Jane Kamensky is Director of the Schlesinger Library.
Jane Kamensky is Director of the Schlesinger Library. By Soumyaa Mazumder

Talking Punk Rock at Schlesinger Library

Hothead Paisan, Homicidal Lesbian Terrorist, isn’t your everyday comic-book hero. And “Altered Gazes,” the Schlesinger Library exhibition in which this 1991 comic is featured, is not your everyday collection.
By Frank M. Cahill

Picture a comic-book hero. He’s certainly over six feet tall. Some kind of aggressively masculine instrument is clutched in his disproportionately large hands. It’s likely his pecs are bulging through that thin, garish lycra suit. And without a doubt he’s brooding, eyebrows knit tight, caught in completely self-unaware contemplation of his own importance.

You probably didn’t picture a young woman in a backwards baseball cap and purple overalls holding a wrench in one hand and a jarred penis in the other. That’s understandable. Hothead Paisan, Homicidal Lesbian Terrorist, isn’t your everyday comic-book hero. And “Altered Gazes,” the Schlesinger Library exhibition in which this 1991 comic is featured, is not your everyday collection.

But then again, the Arthur and Elizabeth Schlesinger Library is not your everyday library. Founded in 1879 as an archive for Radcliffe College, Schlesinger has transcended its origins, becoming what Jane Kamensky, Director of the Schlesinger Library and Professor of History at Harvard, calls “a library of women’s history.”

Schlesinger, which celebrates its 75th anniversary next year, hasn’t always been so colorful. “For much of the last three-quarters of a century, we have been white, middle-class, and quite New England-centric,” Kamensky says, referring to demographics of the first women at Radcliffe. These days, the library’s challenge has been building on that legacy while attempting to capture the more complete history of North American women.

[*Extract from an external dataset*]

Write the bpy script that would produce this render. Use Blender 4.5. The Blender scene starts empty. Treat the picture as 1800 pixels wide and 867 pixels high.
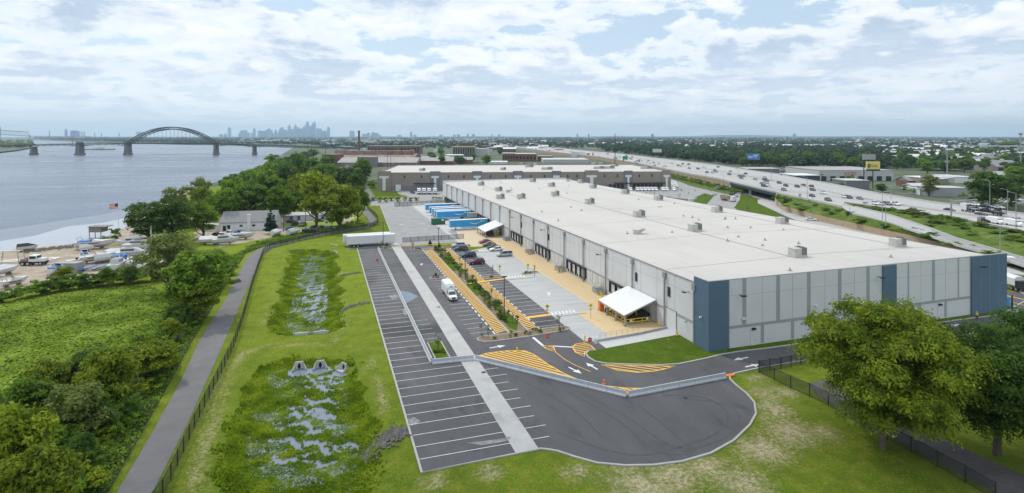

“Altered Gazes” is certainly a step—or rather a punk-rock strut—in this direction.

For Kamensky, the exhibit looks at “women as culture creators” in order to “tilt the sort of sex, drugs, rock-and-roll frame” that people traditionally place on women’s history. Exhibited materials range from lesbian pornographic magazines to marijuana cookbooks and zines discussing race and abortion. The objects in the collection are created by women, for women.

“Altered Gazes” draws chiefly on materials from the Ludlow-Santo Domingo Library, the world’s largest private collection documenting psychoactive drugs and their physical and social effects, with over 50,000 items from the collection on permanent loan to Harvard libraries. In addition to Schlesinger’s “Altered Gazes,” items from the Ludlow-Santo Domingo Library are currently on display in “Altered States,” a sister exhibition on sex and drug culture at Houghton Library.

Despite the clear progressive bent of the “Altered Gazes” collection, Schlesinger is by no means exclusively a feminist library. Though Schlesinger has collected “women’s radicalism” from the 19th century onward, Kamensky is wary to let that label define her work. “We collect the full spectrum of the history of American women and thought and activism around sex, gender, sexuality, and ordinary life,” Kamensky says.

This means seeking to acquire materials from ideologically diverse people and organizations, including those from across the political scale.

“Politically conservative women have been hugely important to especially the structure of post-Goldwater conservatism,” Kamensky says. “Those organizations and leaders are quite under-represented in our collections and in most public collections.”

Kamensky calls this myopia a “crisis.” She argues that “gender is at the heart of the way that American political parties have realigned in the last two generations,” and so without considering alternative angles and ideas, “historians really can’t understand the making of modern politics… I want researchers to be able to understand that story at Schlesinger.”

To Kamensky, this exhibition is a piece of a “broad diversity strategy that speaks to the whole University effort to move from being a homogenous space to a more pluralist space—to a place of real inclusion and belonging.”

Schlesinger is also attempting to carve out a greater role for itself in Cambridge. Among Harvard’s special collections, Schlesinger is unique in that it requires neither a Harvard ID nor letter of endorsement for access to materials. Additionally, Kamensky works with faculty at the Cambridge Rindge and Latin School, the only public high school in Cambridge, to bring students into the library and make the “treasures that live here feel like common property.”

So don’t be surprised if next Halloween, among the inevitable Batmen and Spidermen, you encounter a Hothead Paisan or two. When she gets into a scuffle with an entitled Superman over rightful ownership of a full-size Milky Way, my money’s on her.